700 MHz….Last year I gave my take on the telecom industry:

As near as I can tell, most telecom CEOs would sell their mothers into white slavery if they thought it would help them keep one of their competitors at bay for a year or five longer, and their record of bending, breaking, and twisting the rules in order to maintain their monopoly position…would fill a phone book.

Tough! But not tough enough. Here’s Matt Stoller today:

They are monopolists, run by seriously bad people, and viciously anti-democratic. The telecom giants are large, lumbering, stupid beasts; cable companies are quick and weasely, but even more unethical if possible. Both sets of companies offer awful service, dishonest pricing plans, and generally are in bed with politicians at a local level and on a Federal level that it’s literally stunning.

You won’t read that on the op-ed page of the Washington Post. But maybe you should. In a more fundamental way than, say, the soda industry or even the automobile industry, the behavior of the telecom industry really matters to all of us, and the basic problem is not a lack of competition. It’s the fact that there’s virtually no room for new competitors to enter the market.

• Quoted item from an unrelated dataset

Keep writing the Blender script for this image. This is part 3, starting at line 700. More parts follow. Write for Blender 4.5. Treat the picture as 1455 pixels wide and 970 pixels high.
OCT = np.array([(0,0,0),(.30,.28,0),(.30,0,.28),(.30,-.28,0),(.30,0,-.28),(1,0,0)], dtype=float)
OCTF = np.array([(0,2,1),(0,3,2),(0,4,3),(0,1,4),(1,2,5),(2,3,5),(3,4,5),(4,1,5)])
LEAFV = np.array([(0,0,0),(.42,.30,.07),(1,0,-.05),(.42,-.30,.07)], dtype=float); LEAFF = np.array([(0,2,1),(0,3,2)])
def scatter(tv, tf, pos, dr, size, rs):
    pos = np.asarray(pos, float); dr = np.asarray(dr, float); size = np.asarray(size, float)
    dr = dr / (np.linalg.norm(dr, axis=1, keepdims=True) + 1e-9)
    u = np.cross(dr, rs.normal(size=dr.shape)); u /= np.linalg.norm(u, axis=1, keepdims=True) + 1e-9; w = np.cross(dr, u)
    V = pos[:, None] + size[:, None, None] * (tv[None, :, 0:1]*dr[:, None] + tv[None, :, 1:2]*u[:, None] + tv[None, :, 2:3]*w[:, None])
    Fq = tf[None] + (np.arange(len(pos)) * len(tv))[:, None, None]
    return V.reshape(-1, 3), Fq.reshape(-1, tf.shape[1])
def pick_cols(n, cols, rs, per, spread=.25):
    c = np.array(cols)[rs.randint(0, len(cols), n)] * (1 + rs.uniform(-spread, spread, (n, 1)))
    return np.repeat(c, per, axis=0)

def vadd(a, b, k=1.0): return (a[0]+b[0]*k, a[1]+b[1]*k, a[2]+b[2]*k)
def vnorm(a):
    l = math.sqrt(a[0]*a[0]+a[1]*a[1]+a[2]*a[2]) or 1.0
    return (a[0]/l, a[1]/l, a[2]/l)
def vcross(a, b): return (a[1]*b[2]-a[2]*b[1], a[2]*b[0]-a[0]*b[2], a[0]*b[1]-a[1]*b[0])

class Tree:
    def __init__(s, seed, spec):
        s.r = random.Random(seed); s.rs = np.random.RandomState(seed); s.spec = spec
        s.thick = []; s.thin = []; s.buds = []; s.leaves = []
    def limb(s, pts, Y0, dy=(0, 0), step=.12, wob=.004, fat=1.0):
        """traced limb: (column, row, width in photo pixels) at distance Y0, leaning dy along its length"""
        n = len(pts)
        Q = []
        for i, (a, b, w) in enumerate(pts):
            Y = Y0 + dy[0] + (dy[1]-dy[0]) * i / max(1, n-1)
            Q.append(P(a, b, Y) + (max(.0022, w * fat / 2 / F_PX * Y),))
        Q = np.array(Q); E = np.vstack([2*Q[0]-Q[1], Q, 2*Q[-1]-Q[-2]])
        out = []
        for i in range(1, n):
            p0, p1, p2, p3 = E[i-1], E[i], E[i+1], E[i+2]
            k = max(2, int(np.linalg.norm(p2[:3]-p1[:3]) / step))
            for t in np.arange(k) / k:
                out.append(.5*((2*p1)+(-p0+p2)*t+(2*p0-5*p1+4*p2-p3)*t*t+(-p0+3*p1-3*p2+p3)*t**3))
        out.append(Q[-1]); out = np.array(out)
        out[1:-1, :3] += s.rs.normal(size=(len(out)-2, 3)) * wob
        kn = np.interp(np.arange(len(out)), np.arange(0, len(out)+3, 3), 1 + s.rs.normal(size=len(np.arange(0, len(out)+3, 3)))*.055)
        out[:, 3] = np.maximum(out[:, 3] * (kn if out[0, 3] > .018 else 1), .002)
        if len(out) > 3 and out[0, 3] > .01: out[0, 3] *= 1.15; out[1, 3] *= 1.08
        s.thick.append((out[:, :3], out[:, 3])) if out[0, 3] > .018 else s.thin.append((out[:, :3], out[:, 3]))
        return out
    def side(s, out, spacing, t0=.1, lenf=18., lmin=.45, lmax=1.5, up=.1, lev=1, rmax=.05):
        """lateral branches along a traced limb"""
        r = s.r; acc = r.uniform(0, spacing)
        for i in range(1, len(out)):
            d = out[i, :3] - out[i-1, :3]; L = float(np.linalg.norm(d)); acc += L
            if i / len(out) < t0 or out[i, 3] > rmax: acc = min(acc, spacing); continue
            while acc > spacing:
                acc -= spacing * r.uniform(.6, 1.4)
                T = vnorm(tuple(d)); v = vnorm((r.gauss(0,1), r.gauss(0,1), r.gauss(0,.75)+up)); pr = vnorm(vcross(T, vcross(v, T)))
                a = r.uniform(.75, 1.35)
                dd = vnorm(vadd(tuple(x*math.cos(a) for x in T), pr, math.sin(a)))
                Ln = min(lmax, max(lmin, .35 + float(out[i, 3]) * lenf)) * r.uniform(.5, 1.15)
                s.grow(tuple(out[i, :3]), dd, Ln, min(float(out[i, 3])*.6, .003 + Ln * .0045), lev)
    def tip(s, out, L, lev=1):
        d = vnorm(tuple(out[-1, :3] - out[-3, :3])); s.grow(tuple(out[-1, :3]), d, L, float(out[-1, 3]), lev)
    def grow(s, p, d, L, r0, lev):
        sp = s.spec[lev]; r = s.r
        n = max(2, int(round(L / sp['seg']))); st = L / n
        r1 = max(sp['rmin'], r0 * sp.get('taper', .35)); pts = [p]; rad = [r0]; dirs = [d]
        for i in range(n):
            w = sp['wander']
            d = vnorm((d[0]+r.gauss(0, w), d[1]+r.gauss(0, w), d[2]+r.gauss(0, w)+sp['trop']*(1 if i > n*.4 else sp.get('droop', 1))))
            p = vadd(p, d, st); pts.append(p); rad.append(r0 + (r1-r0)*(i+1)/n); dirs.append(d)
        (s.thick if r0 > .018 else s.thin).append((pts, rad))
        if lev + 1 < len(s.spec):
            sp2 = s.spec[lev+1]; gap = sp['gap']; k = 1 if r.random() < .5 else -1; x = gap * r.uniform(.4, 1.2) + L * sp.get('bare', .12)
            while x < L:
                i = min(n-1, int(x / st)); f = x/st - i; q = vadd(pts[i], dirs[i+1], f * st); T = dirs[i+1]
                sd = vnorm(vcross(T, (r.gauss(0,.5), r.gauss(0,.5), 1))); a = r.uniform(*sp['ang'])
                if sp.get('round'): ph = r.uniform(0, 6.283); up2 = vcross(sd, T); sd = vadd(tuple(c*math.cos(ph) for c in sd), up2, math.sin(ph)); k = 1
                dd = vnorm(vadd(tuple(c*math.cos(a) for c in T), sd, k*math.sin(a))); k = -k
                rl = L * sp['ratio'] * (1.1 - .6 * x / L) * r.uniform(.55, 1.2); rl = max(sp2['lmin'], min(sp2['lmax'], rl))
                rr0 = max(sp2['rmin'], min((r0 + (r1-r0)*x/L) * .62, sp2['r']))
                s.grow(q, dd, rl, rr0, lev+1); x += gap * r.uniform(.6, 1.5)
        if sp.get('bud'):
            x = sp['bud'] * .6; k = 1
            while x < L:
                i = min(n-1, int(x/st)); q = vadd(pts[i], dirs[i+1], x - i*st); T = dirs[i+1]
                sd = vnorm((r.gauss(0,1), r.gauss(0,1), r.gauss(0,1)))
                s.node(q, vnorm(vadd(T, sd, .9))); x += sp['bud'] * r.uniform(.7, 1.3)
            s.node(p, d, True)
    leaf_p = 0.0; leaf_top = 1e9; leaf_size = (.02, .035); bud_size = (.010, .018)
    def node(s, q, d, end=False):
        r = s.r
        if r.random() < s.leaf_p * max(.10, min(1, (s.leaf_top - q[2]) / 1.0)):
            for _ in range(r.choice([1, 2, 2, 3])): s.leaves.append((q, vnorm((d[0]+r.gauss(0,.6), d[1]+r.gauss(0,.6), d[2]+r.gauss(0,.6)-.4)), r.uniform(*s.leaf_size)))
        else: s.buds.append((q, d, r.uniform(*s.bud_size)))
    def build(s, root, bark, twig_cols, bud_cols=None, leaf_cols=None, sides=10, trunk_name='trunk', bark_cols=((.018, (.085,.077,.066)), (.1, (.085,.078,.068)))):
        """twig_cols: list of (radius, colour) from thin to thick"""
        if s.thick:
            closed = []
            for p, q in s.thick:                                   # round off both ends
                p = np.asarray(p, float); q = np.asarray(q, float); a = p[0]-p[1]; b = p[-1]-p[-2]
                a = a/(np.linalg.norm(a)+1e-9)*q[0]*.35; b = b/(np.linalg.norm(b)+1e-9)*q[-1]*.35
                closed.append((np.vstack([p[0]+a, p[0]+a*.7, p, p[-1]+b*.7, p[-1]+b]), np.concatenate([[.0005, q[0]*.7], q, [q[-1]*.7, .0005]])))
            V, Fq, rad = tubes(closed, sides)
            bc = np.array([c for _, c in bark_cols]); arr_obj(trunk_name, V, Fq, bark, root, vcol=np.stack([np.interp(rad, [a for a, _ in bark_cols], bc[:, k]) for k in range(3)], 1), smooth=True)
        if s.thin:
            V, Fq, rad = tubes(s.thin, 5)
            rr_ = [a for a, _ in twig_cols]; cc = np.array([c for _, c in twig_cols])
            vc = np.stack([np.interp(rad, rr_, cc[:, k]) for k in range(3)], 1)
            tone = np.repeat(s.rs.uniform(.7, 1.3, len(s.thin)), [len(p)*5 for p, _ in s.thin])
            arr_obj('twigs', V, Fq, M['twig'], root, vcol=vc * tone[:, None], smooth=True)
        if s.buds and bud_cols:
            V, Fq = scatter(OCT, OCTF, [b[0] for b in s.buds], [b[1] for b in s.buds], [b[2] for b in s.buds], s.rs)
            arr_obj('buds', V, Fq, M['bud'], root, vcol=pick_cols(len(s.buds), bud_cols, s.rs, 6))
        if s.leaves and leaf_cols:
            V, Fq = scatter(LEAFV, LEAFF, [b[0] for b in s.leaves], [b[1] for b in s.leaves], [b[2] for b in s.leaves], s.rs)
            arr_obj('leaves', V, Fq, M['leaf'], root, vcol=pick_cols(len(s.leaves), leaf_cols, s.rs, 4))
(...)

What brings this up? The issue immediately at hand is the 700 MHz spectrum, an extremely valuable portion of the wireless spectrum that the FCC is getting ready to auction off. If the telecom industry has its way, the entire spectrum will be auctioned off under the current rules to the current players and new competitors will be shut out. If you’re happy with the lousy service and spectacular lack of innovation demonstrated by today’s telecom giants, this is the plan for you.

For the rest of us, a better policy would be to auction off a piece of the spectrum under the usual rules, but to reserve another chunk to be auctioned off under “open access” rules that require the spectrum to be open to anyone who wants to lease it and to any device that’s capable of running on it. This would allow small innovators to enter the market and would open up the spectrum to interesting new devices in the same way that the Supreme Court’s 1969 Carterphone decision revolutionized the phone industry by opening up the old telephone network to answering machines and cordless phones not made by AT&T. But none of this will happen if the entire spectrum gets auctioned off to the usual suspects.

And in case you’re wondering, the 700 MHz spectrum is part of the spectrum currently used by UHF television stations, which have been ordered to vacate it in 2009 when broadcasting goes digital. It’s extremely valuable real estate because UHF signals have a very long range and pass through walls and buildings easily. A single UHF tower can cover far more ground far more efficiently than WiFi, which makes it a perfect candidate for municipal wireless networks.

It’s also the last high-quality spectrum likely to be available for a very long time. If it gets swallowed up by the big guys, that’s it for at least another decade or two. So call your congress critter.